Beth DuFault, an Assistant Professor of Business, Researches the 'Datafication' of Society

Beth DuFault is an assistant professor of marketing.

ALBANY, N.Y. (Dec. 4, 2018) – A bad credit score can prevent someone from renting or buying a home, taking out a loan or making major purchases, among many other, less direct consequences.

A low score can also influence a person’s sense of identity and self-worth. In a study co-led by Beth DuFault, an assistant professor of marketing, researchers analyzed a decade’s worth of consumer posts in online, credit-rebuilding forums. The research team observed a phenomenon in which consumers developed and shared with others a personal narrative of changing identity based on the numbers, according to DuFault.

In other words, she said individuals began reconciling the metrics ascribed to them as reflections of their personal identity.

“What we saw happening is people who have had problems with credit go to market for resources to improve their credit scores, and then over time, feel that their numbers are themselves,” said DuFault, who examined forum posts published from 2007 through 2017 on public forums (the forums were given pseudonyms although publicly available). “These consumers did not see themselves as living in a dystopian, ‘black-mirror society,’ even though their credit scores created a lot of life difficulties. They appeared to accept this numerical identity willingly because they had a sense of control to improve them with these market mechanisms.”

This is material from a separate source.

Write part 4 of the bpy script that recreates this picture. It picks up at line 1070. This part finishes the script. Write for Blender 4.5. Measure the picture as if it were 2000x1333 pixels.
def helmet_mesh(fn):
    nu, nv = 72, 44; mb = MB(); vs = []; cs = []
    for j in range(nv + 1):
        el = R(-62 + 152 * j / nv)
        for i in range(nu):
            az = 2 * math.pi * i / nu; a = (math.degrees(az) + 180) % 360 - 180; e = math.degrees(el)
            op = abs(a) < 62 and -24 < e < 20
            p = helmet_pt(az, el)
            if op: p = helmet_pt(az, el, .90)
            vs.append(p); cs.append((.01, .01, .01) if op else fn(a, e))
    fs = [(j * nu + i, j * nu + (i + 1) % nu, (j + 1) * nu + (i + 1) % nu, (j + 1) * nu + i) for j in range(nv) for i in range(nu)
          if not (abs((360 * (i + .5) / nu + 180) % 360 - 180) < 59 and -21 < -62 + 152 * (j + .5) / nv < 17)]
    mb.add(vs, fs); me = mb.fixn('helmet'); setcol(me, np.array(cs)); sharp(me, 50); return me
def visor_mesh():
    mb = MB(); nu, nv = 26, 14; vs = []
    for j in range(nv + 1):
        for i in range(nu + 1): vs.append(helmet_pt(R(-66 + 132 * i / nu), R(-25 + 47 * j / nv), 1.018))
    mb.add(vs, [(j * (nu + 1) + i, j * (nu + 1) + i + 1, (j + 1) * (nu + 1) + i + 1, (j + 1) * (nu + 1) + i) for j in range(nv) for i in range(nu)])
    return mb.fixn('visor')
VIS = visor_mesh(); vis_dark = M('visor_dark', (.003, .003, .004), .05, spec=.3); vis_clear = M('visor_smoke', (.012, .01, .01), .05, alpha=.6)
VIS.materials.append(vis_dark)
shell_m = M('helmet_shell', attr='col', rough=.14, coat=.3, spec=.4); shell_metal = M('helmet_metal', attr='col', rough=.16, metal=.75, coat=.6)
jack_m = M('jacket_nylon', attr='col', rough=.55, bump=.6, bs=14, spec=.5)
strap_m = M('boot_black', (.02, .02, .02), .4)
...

A Culture Defined by Metrics

DuFault, who teaches in the School of Business, said the pattern the research identified is part of a broader technological trend of “datafication,” which scholars and market analysts define as the transformation of human processes and activities into metrics and other forms of quantifiable data.

“We live in a society that has complete trust in numbers. We see more and more datafied institutions assigning ‘scores’ to consumers with predictive analytics,” she said. “And consumers are internalizing these scores. Green scores. Health scores. Academic scores. Popularity scores. Financial scores. I think we need to problematize a little bit this assurance in algorithmic quantification.”

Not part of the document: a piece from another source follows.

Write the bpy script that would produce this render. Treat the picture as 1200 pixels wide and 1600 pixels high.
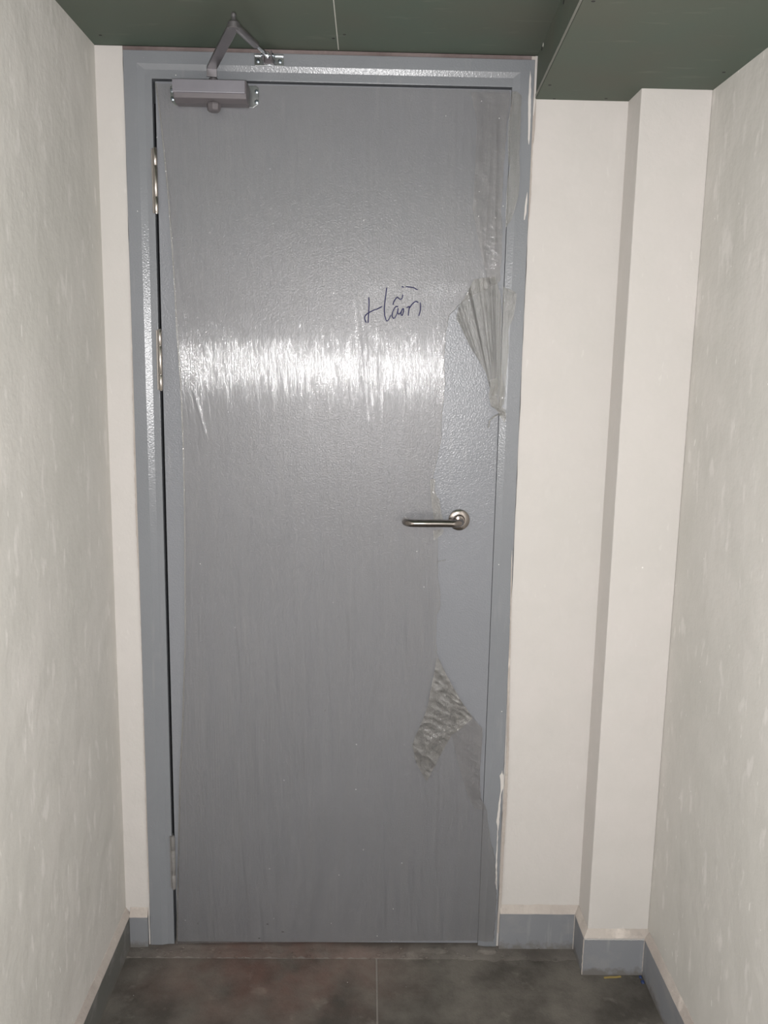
import bpy, bmesh, math, random
import numpy as np
from mathutils import Vector, Matrix, noise

S = bpy.context.scene
for o in list(bpy.data.objects): bpy.data.objects.remove(o)

# ------------------------------------------------------------------ camera
CAM = Vector((0.0, -2.15, 1.580))
F = 1367.03                                    # focal length in pixels of a 1200-wide frame
vd, vv, pp = (577, 560), (460, 8600), (600, 800)
Yc = Vector((vd[0]-pp[0], -(vd[1]-pp[1]), -F)).normalized()
Zc = -Vector((vv[0]-pp[0], -(vv[1]-pp[1]), -F)).normalized()
Xc = Yc.cross(Zc).normalized()
Zc = Xc.cross(Yc).normalized()
R = Matrix((Xc, Yc, Zc))
cd = bpy.data.cameras.new('camera'); cam = bpy.data.objects.new('camera', cd)
S.collection.objects.link(cam)
cam.matrix_world = Matrix.Translation(CAM) @ R.to_4x4()
cd.sensor_fit = 'HORIZONTAL'; cd.sensor_width = 36; cd.lens = F/1200*36; cd.clip_start = 0.02
S.camera = cam
def W(px, py, y=0.0):
    """real position on the plane at depth y that a survey point of the photograph belongs to"""
    r = R @ Vector((px-600, -(py-800), -F))
    return CAM + r*((y-CAM.y)/r.y)

# ------------------------------------------------------------------ world, lights, exposure
w = bpy.data.worlds.new('world'); S.world = w; w.use_nodes = True
w.node_tree.nodes['Background'].inputs[0].default_value = (0.9, 0.95, 1, 1)
w.node_tree.nodes['Background'].inputs[1].default_value = 0.05
def light(name, kind, loc, power, col, rot=(0, 0, 0), **kw):
    d = bpy.data.lights.new(name, kind); d.energy = power; d.color = col
    for k, v in kw.items(): setattr(d, k, v)
    o = bpy.data.objects.new(name, d); o.location = loc; o.rotation_euler = rot
    S.collection.objects.link(o); return o
light('phone_flash', 'POINT', CAM+Vector((-0.02, 0.0, -0.045)), 92, (1.0, 0.985, 0.985), shadow_soft_size=0.012)
light('ambient_fill', 'AREA', (0.15, -3.2, 2.12), 8, (1.0, 0.97, 0.94), shape='RECTANGLE', size=0.9, size_y=0.5)  # added ambient fill: unseen area light behind the camera
S.view_settings.view_transform = 'Standard'; S.view_settings.look = 'None'
S.view_settings.gamma = 1; S.view_settings.use_curve_mapping = False; S.view_settings.exposure = 0.0

# ------------------------------------------------------------------ materials
class NT:
    def __init__(s, name):
        s.m = bpy.data.materials.new(name); s.m.use_nodes = True
        s.t = s.m.node_tree; s.b = s.t.nodes['Principled BSDF']; s.out = s.t.nodes['Material Output']
        s.tc = s.t.nodes.new('ShaderNodeTexCoord')
    def n(s, typ, **kw):
        x = s.t.nodes.new(typ)
        for k, v in kw.items():
            if k in x.inputs: x.inputs[k].default_value = v
            else: setattr(x, k, v)
        return x
    def l(s, a, b): s.t.links.new(a, b)
    def coords(s, scale, loc=(0, 0, 0), rot=(0, 0, 0)):
        m = s.n('ShaderNodeMapping'); m.inputs['Scale'].default_value = scale
        m.inputs['Location'].default_value = loc; m.inputs['Rotation'].default_value = rot
        s.l(s.tc.outputs['Object'], m.inputs[0]); return m.outputs[0]
    def noise(s, scale, detail=4, rough=.55, loc=(0, 0, 0), rot=(0, 0, 0)):
        if not isinstance(scale, tuple): scale = (scale,)*3
        x = s.n('ShaderNodeTexNoise', Scale=1.0, Detail=detail, Roughness=rough)
        s.l(s.coords(scale, loc, rot), x.inputs['Vector']); return x.outputs[0]
    def ramp(s, v, a, b, lo=0.0, hi=1.0):
        x = s.n('ShaderNodeMapRange'); x.inputs[1].default_value = a; x.inputs[2].default_value = b
        x.inputs[3].default_value = lo; x.inputs[4].default_value = hi
        s.l(v, x.inputs[0]); return x.outputs[0]
    def mix(s, f, a, b, mode='MIX'):
        x = s.n('ShaderNodeMix', data_type='RGBA', blend_type=mode)
        for i, v in ((0, f), (6, a), (7, b)):
            if hasattr(v, 'is_linked'): s.l(v, x.inputs[i])
            else: x.inputs[i].default_value = v if i == 0 else (*v, 1)
        return x.outputs[2]
    def bump(s, v, strength, dist, prev=None):
        x = s.n('ShaderNodeBump', Strength=strength, Distance=dist); s.l(v, x.inputs['Height'])
        if prev is not None: s.l(prev, x.inputs['Normal'])
        return x.outputs[0]
    def specks(s, scale, keep, size=.12):
        v = s.n('ShaderNodeTexVoronoi', Scale=1.0); s.l(s.coords((scale,)*3), v.inputs['Vector'])
        near = s.ramp(v.outputs['Distance'], size, size*.6)
        sep = s.n('ShaderNodeSeparateColor'); s.l(v.outputs['Color'], sep.inputs[0])
        k = s.ramp(sep.outputs[0], keep, keep-.01)
        m = s.n('ShaderNodeMath', operation='MULTIPLY'); s.l(near, m.inputs[0]); s.l(k, m.inputs[1])
        return m.outputs[0]
    def done(s, col=None, rough=.6, metal=0, normal=None, spec=.5):
        if col is not None:
            if hasattr(col, 'is_linked'): s.l(col, s.b.inputs['Base Color'])
            else: s.b.inputs['Base Color'].default_value = (*col, 1)
        if hasattr(rough, 'is_linked'): s.l(rough, s.b.inputs['Roughness'])
        else: s.b.inputs['Roughness'].default_value = rough
        s.b.inputs['Metallic'].default_value = metal; s.b.inputs['Specular IOR Level'].default_value = spec
        if normal is not None: s.l(normal, s.b.inputs['Normal'])
        return s.m

def plaster(name, col, dark, light_c, stroke=.5):
    t = NT(name)
    big = t.ramp(t.noise(2.2, 5), .35, .7)
    c = t.mix(big, col, dark)
    mid = t.ramp(t.noise(9, 4, .6, loc=(7, 3, 1)), .45, .62, 0, .5)
    c = t.mix(mid, c, dark)
    st = t.ramp(t.noise((30, 30, 11), 3, .55, rot=(.25, .4, 0)), .60, .68, 0, stroke)
    c = t.mix(st, c, light_c)
    c = t.mix(t.ramp(t.noise((70, 70, 22), 2, .5, loc=(5, 5, 5), rot=(.5, -.3, 0)), .72, .76, 0, stroke), c, (.92, .9, .87))
    c = t.mix(t.specks(9, .10, .018), c, (.25, .23, .21))
    c = t.mix(t.specks(24, .04, .06), c, (.9, .88, .86))
    n = t.bump(t.noise((8, 8, 7), 5, .55, rot=(.2, .3, 0)), .45, .015)
    n = t.bump(t.noise(160, 3), .12, .002, n)
    return t.done(c, .75, normal=n, spec=.3)
M = {}
M['plaster'] = plaster('white_plaster', (.675, .64, .62), (.64, .615, .59), (.72, .69, .67), .14)
M['putty'] = plaster('grey_putty', (.70, .675, .645), (.615, .60, .565), (.80, .77, .745), .6)

def painted(name, col, orange=.35, rough=.3, dust=.12, dirty=False):
    t = NT(name)
    c = t.mix(t.ramp(t.noise(3, 4), .35, .7), col, tuple(v*.93 for v in col))
    c = t.mix(t.ramp(t.noise((40, 40, 4), 4), .62, .8, 0, dust), c, (.6, .58, .56))
    c = t.mix(t.specks(42, .10, .055), c, (.9, .9, .9))
    if dirty:
        c = t.mix(t.ramp(t.noise((11, 11, 16), 5, .6), .5, .62, 0, .35), c, (.33, .32, .32))
        sx = t.n('ShaderNodeSeparateXYZ'); t.l(t.tc.outputs['Object'], sx.inputs[0])
        d = t.n('ShaderNodeMath', operation='ADD'); t.l(t.ramp(t.noise(45, 5), .2, .8, -.02, .02), d.inputs[0]); t.l(sx.outputs[2], d.inputs[1])
        c = t.mix(t.ramp(d.outputs[0], .022, .004, 0, .75), c, (.16, .145, .13))
    n = t.bump(t.noise(260, 2, .6), orange, .0012)
    return t.done(c, rough, normal=n, spec=.5)
M['door'] = painted('blue_grey_enamel', (.262, .272, .298), .7, .21)
M['frame'] = painted('blue_grey_frame_enamel', (.252, .264, .286), .45, .21)
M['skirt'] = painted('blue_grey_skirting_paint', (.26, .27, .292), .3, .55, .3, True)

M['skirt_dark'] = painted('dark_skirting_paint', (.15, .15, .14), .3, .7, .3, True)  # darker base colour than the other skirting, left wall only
def dusty(name, col, c2, stain=None):
    t = NT(name)
    c = t.mix(t.ramp(t.noise(5, 6, .62), .38, .62), col, c2)
    c = t.mix(t.ramp(t.noise(13, 5, .6, loc=(3, 1, 2)), .6, .72, 0, .55), c, tuple(min(1, v*1.55) for v in c2))
    c = t.mix(t.ramp(t.noise(60, 4), .6, .8, 0, .3), c, tuple(v*.55 for v in col))
    if stain:
        m = t.coords((1/stain[3], 1/stain[4], 1), loc=(-stain[0]/stain[3], -stain[1]/stain[4], 0))
        g = t.n('ShaderNodeTexGradient', gradient_type='SPHERICAL'); t.l(m, g.inputs[0])
        mm = t.n('ShaderNodeMath', operation='MULTIPLY'); t.l(g.outputs[1], mm.inputs[0])
        t.l(t.ramp(t.noise(7, 4), .3, .9), mm.inputs[1])
        c = t.mix(mm.outputs[0], c, (.22, .10, .08))
    c = t.mix(t.specks(60, .05, .07), c, (.85, .84, .8))
    n = t.bump(t.noise(22, 7, .65), .35, .012)
    n = t.bump(t.noise(190, 4, .65), .4, .003, n)
    return t.done(c, .85, normal=n, spec=.3)
M['floor'] = dusty('dusty_concrete_tile', (.066, .060, .053), (.150, .138, .122), (-.22, -.13, 0, .42, .22))
M['sill'] = dusty('rough_cement_sill', (.098, .088, .079), (.175, .160, .145), (-.20, -.03, 0, .40, .15))
M['mortar'] = dusty('beige_mortar', (.44, .39, .36), (.56, .51, .47))
M['mortar_dark'] = dusty('brown_mortar', (.17, .13, .125), (.26, .215, .21))
M['grout'] = dusty('pale_grout', (.20, .18, .165), (.26, .235, .215))

t = NT('green_gypsum_board')
c = t.mix(t.ramp(t.noise(2.5, 5), .35, .7), (.098, .135, .108), (.115, .125, .10))
c = t.mix(t.ramp(t.noise((9, 30, 9), 5), .62, .8, 0, .25), c, (.30, .31, .26))
n = t.bump(t.noise(220, 3), .15, .001)
M['board'] = t.done(c, .7, normal=n, spec=.3)
t = NT('gypsum_core'); M['core'] = t.done(t.mix(t.noise(60, 4), (.55, .55, .5), (.72, .71, .66)), .9)
t = NT('black_void'); M['black'] = t.done((.006, .006, .007), .9, spec=.1)
t = NT('screw_hole'); M['hole'] = t.done((.008, .008, .008), .6)

def metal(name, col, rough, bump=.1, metalness=1.0, brush=(300, 300, 8)):
    t = NT(name)
    n = t.bump(t.noise(brush, 3), bump, .0006)
    c = t.mix(t.noise(30, 3), col, tuple(v*.8 for v in col))
    return t.done(c, rough, metalness, n)
M['closer'] = metal('silver_closer_paint', (.17, .155, .165), .5, .1, .3, (400, 400, 400))
M['closer_face'] = metal('bright_closer_cover', (.33, .32, .36), .42, .05, .4, (400, 400, 400))
M['arm'] = metal('grey_arm_steel', (.22, .21, .22), .38, .08, .7, (200, 200, 200))
M['zinc'] = metal('zinc_plate', (.60, .62, .64), .22, .08, 1.0, (200, 200, 200))
M['screw'] = metal('zinc_screw', (.35, .40, .44), .28)
M['steel'] = metal('brushed_stainless', (.33, .30, .28), .2, .1)
M['hinge'] = metal('hinge_stainless', (.55, .51, .48), .24, .15)
M['hinge_dust'] = dusty('dust_covered_hinge', (.19, .185, .18), (.28, .27, .265))
t = NT('blue_ink'); M['ink'] = t.done((.012, .012, .085), .4)
t = NT('yellow_plastic'); M['yellow'] = t.done((.36, .27, .09), .6)
t = NT('blue_plastic'); M['blue'] = t.done((.025, .045, .13), .5)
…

In addition to thinking about how institutions use data to score consumers, and how consumers incorporate these quantifications as part of their identities and self-narratives, DuFault suggested that a focus is needed on increasing consumer and student data literacy.

DuFault co-wrote the study with John Schouten, a professor of social enterprise at Memorial University of Newfoundland.

The study, “Self-quantification and the datapreneurial consumer identity,” was published the journal Consumption Markets & Culture in September 2018.